I'm writing for the sake of writing, inevitably rambling, so please bare with me. I'm painting the interior of my house and it's excruciatingly long; a painstaking process. After correcting the mistakes of contractors hired to perform a specific job, I'm bothered by the fact that people just don't take pride in their trade. I could have done a hell of a lot better job in the same amount of time and would have saved thousands of dollars in the process. Having the time to do all this has been the problem. Between work and college and dealing with all the social engagements that I have to pay attention to, I just can't find the time. Thus this painting endeavor leaves me exasperated and exhausted.

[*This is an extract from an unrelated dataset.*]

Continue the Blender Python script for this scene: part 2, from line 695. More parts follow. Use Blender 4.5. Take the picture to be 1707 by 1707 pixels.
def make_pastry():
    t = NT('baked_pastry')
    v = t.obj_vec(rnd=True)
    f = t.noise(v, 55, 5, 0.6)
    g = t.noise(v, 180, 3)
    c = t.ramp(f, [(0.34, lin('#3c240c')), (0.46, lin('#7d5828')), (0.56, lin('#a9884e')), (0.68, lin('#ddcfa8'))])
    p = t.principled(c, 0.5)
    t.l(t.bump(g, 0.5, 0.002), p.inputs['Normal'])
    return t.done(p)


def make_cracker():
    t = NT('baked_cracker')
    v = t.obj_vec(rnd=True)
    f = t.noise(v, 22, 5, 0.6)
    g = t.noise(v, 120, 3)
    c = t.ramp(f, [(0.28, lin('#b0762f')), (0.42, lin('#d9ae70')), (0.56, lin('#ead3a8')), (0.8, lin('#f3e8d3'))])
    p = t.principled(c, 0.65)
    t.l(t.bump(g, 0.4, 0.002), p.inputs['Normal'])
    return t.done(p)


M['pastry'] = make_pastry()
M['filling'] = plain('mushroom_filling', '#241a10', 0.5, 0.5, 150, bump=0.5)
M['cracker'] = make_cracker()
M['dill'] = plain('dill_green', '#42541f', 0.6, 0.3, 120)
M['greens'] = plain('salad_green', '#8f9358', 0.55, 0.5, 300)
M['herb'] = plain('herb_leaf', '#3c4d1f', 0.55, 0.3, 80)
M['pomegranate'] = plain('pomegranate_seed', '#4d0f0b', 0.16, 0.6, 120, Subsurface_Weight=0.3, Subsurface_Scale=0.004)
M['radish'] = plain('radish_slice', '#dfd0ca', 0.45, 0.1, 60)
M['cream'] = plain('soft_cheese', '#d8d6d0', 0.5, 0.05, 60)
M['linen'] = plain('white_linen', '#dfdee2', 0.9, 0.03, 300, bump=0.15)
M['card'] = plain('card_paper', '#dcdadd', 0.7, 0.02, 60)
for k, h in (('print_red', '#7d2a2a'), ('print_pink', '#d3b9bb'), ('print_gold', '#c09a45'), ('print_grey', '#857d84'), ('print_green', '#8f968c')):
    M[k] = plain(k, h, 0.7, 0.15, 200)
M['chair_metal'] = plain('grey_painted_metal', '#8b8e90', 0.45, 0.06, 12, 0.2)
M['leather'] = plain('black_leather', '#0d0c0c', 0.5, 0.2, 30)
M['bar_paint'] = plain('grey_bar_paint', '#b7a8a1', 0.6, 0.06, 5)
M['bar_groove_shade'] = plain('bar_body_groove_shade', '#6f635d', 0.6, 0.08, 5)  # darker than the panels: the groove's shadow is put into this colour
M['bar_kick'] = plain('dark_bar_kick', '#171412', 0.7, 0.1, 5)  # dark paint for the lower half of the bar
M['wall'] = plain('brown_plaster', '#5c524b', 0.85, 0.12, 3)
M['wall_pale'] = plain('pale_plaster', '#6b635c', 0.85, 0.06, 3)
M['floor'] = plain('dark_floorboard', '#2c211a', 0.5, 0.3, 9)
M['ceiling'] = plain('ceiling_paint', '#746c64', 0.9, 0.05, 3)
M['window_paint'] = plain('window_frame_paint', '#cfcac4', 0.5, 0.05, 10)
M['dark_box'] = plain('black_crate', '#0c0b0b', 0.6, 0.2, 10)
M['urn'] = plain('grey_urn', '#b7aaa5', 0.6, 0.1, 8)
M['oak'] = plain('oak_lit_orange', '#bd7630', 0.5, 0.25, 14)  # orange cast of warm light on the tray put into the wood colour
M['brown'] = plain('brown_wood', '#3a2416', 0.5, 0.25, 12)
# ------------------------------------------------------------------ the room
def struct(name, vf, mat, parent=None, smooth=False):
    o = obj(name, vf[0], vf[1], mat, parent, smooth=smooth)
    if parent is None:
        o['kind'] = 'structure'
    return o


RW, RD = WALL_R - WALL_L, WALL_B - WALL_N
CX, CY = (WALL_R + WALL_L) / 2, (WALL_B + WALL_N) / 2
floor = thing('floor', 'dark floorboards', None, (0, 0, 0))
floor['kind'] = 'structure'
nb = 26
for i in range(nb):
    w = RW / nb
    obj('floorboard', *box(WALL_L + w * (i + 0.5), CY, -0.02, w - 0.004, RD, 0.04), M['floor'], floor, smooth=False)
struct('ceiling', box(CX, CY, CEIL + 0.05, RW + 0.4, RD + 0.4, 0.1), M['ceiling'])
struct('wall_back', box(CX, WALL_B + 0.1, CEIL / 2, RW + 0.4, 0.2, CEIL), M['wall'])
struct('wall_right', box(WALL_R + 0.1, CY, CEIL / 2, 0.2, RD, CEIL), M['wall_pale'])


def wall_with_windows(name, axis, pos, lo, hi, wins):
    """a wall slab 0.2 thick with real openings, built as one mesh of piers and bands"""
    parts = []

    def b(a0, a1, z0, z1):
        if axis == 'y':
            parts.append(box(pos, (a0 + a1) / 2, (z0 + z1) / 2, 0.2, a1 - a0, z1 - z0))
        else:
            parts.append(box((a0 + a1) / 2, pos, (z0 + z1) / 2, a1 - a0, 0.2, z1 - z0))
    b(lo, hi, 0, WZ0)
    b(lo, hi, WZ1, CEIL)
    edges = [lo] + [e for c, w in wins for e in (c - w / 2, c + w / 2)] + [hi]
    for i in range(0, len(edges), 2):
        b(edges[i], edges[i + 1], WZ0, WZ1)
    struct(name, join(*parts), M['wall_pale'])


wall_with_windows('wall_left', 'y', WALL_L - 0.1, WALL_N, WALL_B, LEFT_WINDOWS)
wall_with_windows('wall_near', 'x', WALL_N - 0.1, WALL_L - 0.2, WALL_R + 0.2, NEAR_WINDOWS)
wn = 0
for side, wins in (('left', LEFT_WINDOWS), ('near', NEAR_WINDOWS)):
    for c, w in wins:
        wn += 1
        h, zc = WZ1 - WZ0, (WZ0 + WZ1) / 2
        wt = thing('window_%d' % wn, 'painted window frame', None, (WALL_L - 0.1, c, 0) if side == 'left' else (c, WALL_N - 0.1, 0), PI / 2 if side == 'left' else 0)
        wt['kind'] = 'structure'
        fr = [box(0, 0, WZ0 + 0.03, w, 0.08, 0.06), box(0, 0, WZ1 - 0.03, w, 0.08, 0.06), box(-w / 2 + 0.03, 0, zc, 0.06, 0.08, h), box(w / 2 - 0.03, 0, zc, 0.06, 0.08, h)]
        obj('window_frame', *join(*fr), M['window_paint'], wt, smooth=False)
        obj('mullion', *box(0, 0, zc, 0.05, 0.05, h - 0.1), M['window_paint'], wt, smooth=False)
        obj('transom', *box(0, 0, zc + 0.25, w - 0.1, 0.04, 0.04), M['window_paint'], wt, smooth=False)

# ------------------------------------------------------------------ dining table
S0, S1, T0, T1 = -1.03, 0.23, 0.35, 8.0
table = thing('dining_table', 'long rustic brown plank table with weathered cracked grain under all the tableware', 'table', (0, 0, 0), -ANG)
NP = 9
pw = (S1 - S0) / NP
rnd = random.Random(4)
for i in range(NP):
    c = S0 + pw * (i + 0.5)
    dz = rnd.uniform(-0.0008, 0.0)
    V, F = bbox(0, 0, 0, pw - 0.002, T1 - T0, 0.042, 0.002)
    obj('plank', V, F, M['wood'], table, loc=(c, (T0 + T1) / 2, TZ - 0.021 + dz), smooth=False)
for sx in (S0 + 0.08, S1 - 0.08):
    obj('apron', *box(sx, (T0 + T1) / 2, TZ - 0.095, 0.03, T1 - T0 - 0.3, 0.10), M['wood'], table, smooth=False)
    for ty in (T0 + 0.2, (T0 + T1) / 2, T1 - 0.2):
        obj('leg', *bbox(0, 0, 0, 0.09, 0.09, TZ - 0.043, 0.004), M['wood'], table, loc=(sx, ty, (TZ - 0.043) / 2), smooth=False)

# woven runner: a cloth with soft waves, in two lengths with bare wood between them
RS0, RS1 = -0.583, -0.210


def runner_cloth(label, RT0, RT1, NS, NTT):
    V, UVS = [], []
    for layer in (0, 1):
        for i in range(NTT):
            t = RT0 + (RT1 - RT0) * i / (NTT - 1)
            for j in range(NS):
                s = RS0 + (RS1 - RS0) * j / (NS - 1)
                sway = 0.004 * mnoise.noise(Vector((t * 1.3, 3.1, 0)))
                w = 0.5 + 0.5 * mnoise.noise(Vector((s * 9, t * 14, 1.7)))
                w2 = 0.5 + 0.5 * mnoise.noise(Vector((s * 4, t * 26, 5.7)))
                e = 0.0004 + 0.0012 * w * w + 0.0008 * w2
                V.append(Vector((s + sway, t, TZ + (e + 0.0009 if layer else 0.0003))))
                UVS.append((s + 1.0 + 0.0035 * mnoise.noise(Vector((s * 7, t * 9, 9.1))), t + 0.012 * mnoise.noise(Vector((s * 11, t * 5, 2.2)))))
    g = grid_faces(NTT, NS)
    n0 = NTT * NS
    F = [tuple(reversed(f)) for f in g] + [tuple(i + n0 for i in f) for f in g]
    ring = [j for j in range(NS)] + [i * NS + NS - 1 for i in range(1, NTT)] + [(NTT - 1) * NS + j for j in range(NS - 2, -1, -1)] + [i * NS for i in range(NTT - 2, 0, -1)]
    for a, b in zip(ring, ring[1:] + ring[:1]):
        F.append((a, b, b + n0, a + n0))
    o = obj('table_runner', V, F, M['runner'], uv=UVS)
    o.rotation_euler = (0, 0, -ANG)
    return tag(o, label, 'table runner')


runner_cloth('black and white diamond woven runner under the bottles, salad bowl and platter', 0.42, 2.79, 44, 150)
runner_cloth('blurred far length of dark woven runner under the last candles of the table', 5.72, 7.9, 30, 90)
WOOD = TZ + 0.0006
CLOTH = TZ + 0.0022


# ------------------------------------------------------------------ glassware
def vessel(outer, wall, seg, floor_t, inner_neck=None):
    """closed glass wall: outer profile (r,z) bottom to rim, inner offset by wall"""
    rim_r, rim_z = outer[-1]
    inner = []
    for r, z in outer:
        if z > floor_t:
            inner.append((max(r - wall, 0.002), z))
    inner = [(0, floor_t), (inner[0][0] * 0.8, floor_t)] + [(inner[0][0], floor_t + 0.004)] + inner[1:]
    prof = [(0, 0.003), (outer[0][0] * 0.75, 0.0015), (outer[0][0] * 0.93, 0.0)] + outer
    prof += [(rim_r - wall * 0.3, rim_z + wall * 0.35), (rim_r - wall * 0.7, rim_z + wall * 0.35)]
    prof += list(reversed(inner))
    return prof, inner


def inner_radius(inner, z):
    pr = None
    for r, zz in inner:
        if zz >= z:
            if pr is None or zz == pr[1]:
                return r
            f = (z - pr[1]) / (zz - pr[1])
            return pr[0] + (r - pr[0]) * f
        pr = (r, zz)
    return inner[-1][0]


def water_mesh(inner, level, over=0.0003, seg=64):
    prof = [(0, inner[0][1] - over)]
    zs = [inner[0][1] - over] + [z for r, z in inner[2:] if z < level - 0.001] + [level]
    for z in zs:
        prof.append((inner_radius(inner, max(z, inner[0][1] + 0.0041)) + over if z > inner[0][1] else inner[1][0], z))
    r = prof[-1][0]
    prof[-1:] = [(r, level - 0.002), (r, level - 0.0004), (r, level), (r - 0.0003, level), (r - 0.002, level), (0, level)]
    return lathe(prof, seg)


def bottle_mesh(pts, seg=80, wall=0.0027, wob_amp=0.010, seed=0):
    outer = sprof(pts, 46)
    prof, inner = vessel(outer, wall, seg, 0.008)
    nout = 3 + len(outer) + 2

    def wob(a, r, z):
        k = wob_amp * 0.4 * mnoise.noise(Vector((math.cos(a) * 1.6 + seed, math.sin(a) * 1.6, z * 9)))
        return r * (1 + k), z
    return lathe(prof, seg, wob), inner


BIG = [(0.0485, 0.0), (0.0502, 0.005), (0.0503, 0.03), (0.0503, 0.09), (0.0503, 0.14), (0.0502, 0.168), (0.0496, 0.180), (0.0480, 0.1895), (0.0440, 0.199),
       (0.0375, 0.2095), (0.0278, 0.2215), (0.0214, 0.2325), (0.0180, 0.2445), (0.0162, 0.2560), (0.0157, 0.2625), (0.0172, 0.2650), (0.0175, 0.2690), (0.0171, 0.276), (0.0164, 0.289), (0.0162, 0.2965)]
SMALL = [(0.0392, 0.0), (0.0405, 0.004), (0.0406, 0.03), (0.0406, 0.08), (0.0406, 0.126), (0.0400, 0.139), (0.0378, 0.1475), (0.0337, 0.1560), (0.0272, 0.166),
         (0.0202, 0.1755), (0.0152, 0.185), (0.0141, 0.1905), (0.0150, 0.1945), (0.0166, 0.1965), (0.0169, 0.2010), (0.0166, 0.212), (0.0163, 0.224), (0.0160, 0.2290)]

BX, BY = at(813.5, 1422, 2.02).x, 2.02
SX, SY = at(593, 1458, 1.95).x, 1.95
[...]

I broke up with the girlfriend on July 3rd as I was just tired of her shit when she gets drunk. She gets pissed off at other people and because I'm the only one she vents to, it naturally makes sense to her to blow up at me for whatever little things pisses her off at the moment. She has had a track record for some time about doing this. She had cut back on alcohol, she then quit drinking, and then returned back to having drinks with friends. Regardless, I didn't feel too much when I called it quits. I think I was resigned to the fact that I was done after about the 9th time that it happened, and to have it happen in the midst of everything else happening, made it quite easy for me. We're still friends, but at least I can focus on all the other facets of my life that had been neglected due to making her happy.
I still need to write about the Dave Matthews Band concert I had just seen up in Pittsburgh that was supposed to be for her birthday. Awesome concert to say the least. I had almost sent out a mass alert for an extra premium seat on here, but I had a friend ditch work at the last minute to go. Anyways, it's time to get ready and head out... I've been stuck in this house for too long.